Recipes themselves present a trove of technical challenges–extracting ingredients as structured data, identifying key ingredients, finding similar recipes, suggesting substitutions for dietary restrictions, and recommending the right recipes, keeping in mind factors such as dietary preferences and seasonal popularity. Offline, CPGs have long used “back-of-the-box” recipes or tasting booths to highlight the usefulness and convenience of their in-store products. Online, we can provide these same CPGs with a way to showcase products to customers in the comfort of their homes.
Personalized content assembly
As Instacart Ads advances its products in the rich content space, optimizing the right combination of sponsored content across the page for each customer will become a critical task. This will entail selecting the media type, assets, and audience targeting levers to create relevant and inspiring experiences based on long-term and recent history, current serving context, and content features.

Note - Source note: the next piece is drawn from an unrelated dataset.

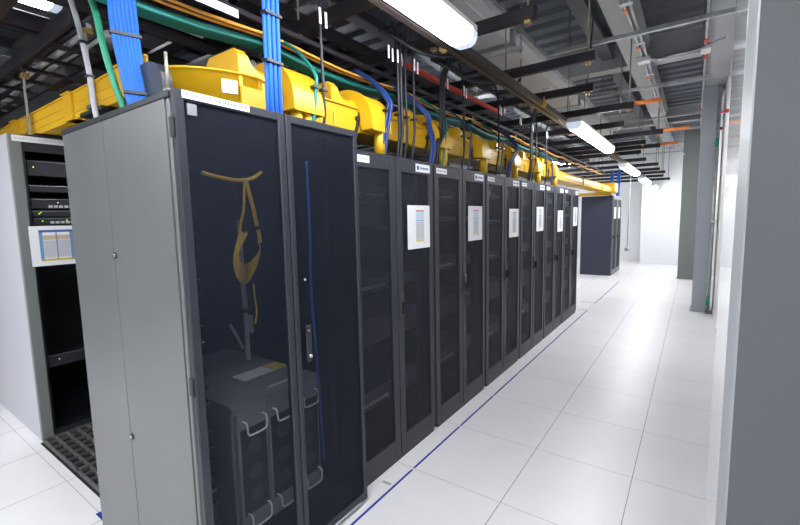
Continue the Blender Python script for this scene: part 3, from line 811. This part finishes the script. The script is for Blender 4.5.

With infinite possibilities of customer needs and content delivery methods, Instacart display ads enables CPGs to reach customers in a natural, integrated way. The Instacart Ads team has identified the priorities and challenges in delivering the best personalized grocery store that naturally blends advertising messaging into the customer experience.
References
[1] Paul Covington, Jay Adams, Emre Sargin, “Deep Neural Networks for YouTube Recommendations”, RecSys ’16 September 15-19, 2016, Boston , MA, USA
[2] Malay Haldar, Prashant Ramanathan, Tyler Sax, Mustafa Abdool, Lanbo Zhang, Aamir Mansawala, Shulin Yang, Bradley Turnbull, Junshuo Liao, “Improving Deep Learning For Airbnb Search”.